▼

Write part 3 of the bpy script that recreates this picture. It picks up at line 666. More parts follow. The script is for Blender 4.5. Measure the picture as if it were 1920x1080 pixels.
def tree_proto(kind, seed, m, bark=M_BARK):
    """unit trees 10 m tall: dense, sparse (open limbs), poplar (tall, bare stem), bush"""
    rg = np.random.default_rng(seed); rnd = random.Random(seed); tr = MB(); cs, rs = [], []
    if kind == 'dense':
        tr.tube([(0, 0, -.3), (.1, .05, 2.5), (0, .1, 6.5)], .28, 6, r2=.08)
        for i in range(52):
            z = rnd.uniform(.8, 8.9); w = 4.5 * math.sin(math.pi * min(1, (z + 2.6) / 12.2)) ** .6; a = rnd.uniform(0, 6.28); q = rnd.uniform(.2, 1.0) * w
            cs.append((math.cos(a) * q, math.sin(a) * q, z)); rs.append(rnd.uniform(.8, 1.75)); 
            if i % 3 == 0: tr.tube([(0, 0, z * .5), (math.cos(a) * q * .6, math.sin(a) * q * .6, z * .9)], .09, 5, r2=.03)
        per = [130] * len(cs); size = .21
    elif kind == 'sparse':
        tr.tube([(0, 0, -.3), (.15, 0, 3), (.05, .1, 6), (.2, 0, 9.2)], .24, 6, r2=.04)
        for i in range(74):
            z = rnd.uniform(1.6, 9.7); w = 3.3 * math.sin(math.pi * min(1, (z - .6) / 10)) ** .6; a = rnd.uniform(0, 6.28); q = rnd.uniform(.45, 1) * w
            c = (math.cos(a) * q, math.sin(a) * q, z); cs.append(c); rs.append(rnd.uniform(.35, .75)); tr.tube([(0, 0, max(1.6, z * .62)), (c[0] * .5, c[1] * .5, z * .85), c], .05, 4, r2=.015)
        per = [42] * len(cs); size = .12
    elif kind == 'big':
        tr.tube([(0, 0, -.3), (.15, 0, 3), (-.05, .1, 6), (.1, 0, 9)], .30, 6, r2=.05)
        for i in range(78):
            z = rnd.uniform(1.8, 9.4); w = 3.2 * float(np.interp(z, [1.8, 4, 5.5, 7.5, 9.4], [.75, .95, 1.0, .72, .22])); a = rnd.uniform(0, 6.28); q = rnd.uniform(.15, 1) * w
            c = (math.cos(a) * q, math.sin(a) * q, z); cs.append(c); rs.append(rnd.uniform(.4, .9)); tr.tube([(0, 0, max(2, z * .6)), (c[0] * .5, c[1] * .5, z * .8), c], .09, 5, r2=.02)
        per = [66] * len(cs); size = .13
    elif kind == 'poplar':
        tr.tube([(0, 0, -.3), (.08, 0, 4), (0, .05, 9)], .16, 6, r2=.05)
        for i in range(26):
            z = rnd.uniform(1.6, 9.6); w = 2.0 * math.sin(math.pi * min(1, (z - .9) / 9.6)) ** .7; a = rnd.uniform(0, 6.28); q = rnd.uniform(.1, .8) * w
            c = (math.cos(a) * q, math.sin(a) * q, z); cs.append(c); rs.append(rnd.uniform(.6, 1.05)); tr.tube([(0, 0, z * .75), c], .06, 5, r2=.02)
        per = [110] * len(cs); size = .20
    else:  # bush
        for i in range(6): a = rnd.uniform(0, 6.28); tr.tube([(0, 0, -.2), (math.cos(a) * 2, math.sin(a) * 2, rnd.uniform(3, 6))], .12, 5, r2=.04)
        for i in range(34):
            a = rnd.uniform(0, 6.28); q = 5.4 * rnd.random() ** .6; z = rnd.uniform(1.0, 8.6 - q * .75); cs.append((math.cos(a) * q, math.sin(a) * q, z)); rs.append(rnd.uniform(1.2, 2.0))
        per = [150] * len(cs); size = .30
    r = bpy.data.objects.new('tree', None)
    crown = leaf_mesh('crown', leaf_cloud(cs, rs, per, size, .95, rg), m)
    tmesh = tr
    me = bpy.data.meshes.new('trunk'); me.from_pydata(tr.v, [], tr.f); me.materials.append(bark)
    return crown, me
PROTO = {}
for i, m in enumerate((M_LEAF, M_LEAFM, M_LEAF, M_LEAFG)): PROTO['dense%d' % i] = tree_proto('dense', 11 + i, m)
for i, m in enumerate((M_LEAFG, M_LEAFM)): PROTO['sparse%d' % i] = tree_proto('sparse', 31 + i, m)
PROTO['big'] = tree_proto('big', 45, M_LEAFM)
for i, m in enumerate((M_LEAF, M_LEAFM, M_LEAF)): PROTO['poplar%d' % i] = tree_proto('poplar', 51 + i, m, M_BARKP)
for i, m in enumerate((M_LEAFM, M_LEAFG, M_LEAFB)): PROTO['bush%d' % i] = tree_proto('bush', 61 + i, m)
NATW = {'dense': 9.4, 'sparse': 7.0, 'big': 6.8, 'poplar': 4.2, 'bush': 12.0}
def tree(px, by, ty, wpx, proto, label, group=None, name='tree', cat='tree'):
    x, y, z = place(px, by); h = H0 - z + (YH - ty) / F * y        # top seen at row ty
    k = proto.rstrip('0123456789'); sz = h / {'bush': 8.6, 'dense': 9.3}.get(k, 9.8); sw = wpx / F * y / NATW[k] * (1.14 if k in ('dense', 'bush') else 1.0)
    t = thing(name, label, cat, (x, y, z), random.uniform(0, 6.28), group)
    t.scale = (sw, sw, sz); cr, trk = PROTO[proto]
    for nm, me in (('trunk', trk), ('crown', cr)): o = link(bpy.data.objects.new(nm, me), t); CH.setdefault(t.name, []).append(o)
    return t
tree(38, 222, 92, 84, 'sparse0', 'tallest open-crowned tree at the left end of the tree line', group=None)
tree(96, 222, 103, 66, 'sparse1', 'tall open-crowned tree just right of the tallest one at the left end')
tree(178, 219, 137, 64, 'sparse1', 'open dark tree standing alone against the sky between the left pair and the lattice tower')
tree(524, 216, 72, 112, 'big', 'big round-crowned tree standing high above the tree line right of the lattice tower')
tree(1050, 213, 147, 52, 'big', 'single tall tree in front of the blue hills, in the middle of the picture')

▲

▸ **Directions for this task**: Retype the material in full. Each word must match.

▸ **Result for this task**:
Write part 3 of the bpy script that recreates this picture. It picks up at line 666. More parts follow. The script is for Blender 4.5. Measure the picture as if it were 1920x1080 pixels.
def tree_proto(kind, seed, m, bark=M_BARK):
    """unit trees 10 m tall: dense, sparse (open limbs), poplar (tall, bare stem), bush"""
    rg = np.random.default_rng(seed); rnd = random.Random(seed); tr = MB(); cs, rs = [], []
    if kind == 'dense':
        tr.tube([(0, 0, -.3), (.1, .05, 2.5), (0, .1, 6.5)], .28, 6, r2=.08)
        for i in range(52):
            z = rnd.uniform(.8, 8.9); w = 4.5 * math.sin(math.pi * min(1, (z + 2.6) / 12.2)) ** .6; a = rnd.uniform(0, 6.28); q = rnd.uniform(.2, 1.0) * w
            cs.append((math.cos(a) * q, math.sin(a) * q, z)); rs.append(rnd.uniform(.8, 1.75)); 
            if i % 3 == 0: tr.tube([(0, 0, z * .5), (math.cos(a) * q * .6, math.sin(a) * q * .6, z * .9)], .09, 5, r2=.03)
        per = [130] * len(cs); size = .21
    elif kind == 'sparse':
        tr.tube([(0, 0, -.3), (.15, 0, 3), (.05, .1, 6), (.2, 0, 9.2)], .24, 6, r2=.04)
        for i in range(74):
            z = rnd.uniform(1.6, 9.7); w = 3.3 * math.sin(math.pi * min(1, (z - .6) / 10)) ** .6; a = rnd.uniform(0, 6.28); q = rnd.uniform(.45, 1) * w
            c = (math.cos(a) * q, math.sin(a) * q, z); cs.append(c); rs.append(rnd.uniform(.35, .75)); tr.tube([(0, 0, max(1.6, z * .62)), (c[0] * .5, c[1] * .5, z * .85), c], .05, 4, r2=.015)
        per = [42] * len(cs); size = .12
    elif kind == 'big':
        tr.tube([(0, 0, -.3), (.15, 0, 3), (-.05, .1, 6), (.1, 0, 9)], .30, 6, r2=.05)
        for i in range(78):
            z = rnd.uniform(1.8, 9.4); w = 3.2 * float(np.interp(z, [1.8, 4, 5.5, 7.5, 9.4], [.75, .95, 1.0, .72, .22])); a = rnd.uniform(0, 6.28); q = rnd.uniform(.15, 1) * w
            c = (math.cos(a) * q, math.sin(a) * q, z); cs.append(c); rs.append(rnd.uniform(.4, .9)); tr.tube([(0, 0, max(2, z * .6)), (c[0] * .5, c[1] * .5, z * .8), c], .09, 5, r2=.02)
        per = [66] * len(cs); size = .13
    elif kind == 'poplar':
        tr.tube([(0, 0, -.3), (.08, 0, 4), (0, .05, 9)], .16, 6, r2=.05)
        for i in range(26):
            z = rnd.uniform(1.6, 9.6); w = 2.0 * math.sin(math.pi * min(1, (z - .9) / 9.6)) ** .7; a = rnd.uniform(0, 6.28); q = rnd.uniform(.1, .8) * w
            c = (math.cos(a) * q, math.sin(a) * q, z); cs.append(c); rs.append(rnd.uniform(.6, 1.05)); tr.tube([(0, 0, z * .75), c], .06, 5, r2=.02)
        per = [110] * len(cs); size = .20
    else:  # bush
        for i in range(6): a = rnd.uniform(0, 6.28); tr.tube([(0, 0, -.2), (math.cos(a) * 2, math.sin(a) * 2, rnd.uniform(3, 6))], .12, 5, r2=.04)
        for i in range(34):
            a = rnd.uniform(0, 6.28); q = 5.4 * rnd.random() ** .6; z = rnd.uniform(1.0, 8.6 - q * .75); cs.append((math.cos(a) * q, math.sin(a) * q, z)); rs.append(rnd.uniform(1.2, 2.0))
        per = [150] * len(cs); size = .30
    r = bpy.data.objects.new('tree', None)
    crown = leaf_mesh('crown', leaf_cloud(cs, rs, per, size, .95, rg), m)
    tmesh = tr
    me = bpy.data.meshes.new('trunk'); me.from_pydata(tr.v, [], tr.f); me.materials.append(bark)
    return crown, me
PROTO = {}
for i, m in enumerate((M_LEAF, M_LEAFM, M_LEAF, M_LEAFG)): PROTO['dense%d' % i] = tree_proto('dense', 11 + i, m)
for i, m in enumerate((M_LEAFG, M_LEAFM)): PROTO['sparse%d' % i] = tree_proto('sparse', 31 + i, m)
PROTO['big'] = tree_proto('big', 45, M_LEAFM)
for i, m in enumerate((M_LEAF, M_LEAFM, M_LEAF)): PROTO['poplar%d' % i] = tree_proto('poplar', 51 + i, m, M_BARKP)
for i, m in enumerate((M_LEAFM, M_LEAFG, M_LEAFB)): PROTO['bush%d' % i] = tree_proto('bush', 61 + i, m)
NATW = {'dense': 9.4, 'sparse': 7.0, 'big': 6.8, 'poplar': 4.2, 'bush': 12.0}
def tree(px, by, ty, wpx, proto, label, group=None, name='tree', cat='tree'):
    x, y, z = place(px, by); h = H0 - z + (YH - ty) / F * y        # top seen at row ty
    k = proto.rstrip('0123456789'); sz = h / {'bush': 8.6, 'dense': 9.3}.get(k, 9.8); sw = wpx / F * y / NATW[k] * (1.14 if k in ('dense', 'bush') else 1.0)
    t = thing(name, label, cat, (x, y, z), random.uniform(0, 6.28), group)
    t.scale = (sw, sw, sz); cr, trk = PROTO[proto]
    for nm, me in (('trunk', trk), ('crown', cr)): o = link(bpy.data.objects.new(nm, me), t); CH.setdefault(t.name, []).append(o)
    return t
tree(38, 222, 92, 84, 'sparse0', 'tallest open-crowned tree at the left end of the tree line', group=None)
tree(96, 222, 103, 66, 'sparse1', 'tall open-crowned tree just right of the tallest one at the left end')
tree(178, 219, 137, 64, 'sparse1', 'open dark tree standing alone against the sky between the left pair and the lattice tower')
tree(524, 216, 72, 112, 'big', 'big round-crowned tree standing high above the tree line right of the lattice tower')
tree(1050, 213, 147, 52, 'big', 'single tall tree in front of the blue hills, in the middle of the picture')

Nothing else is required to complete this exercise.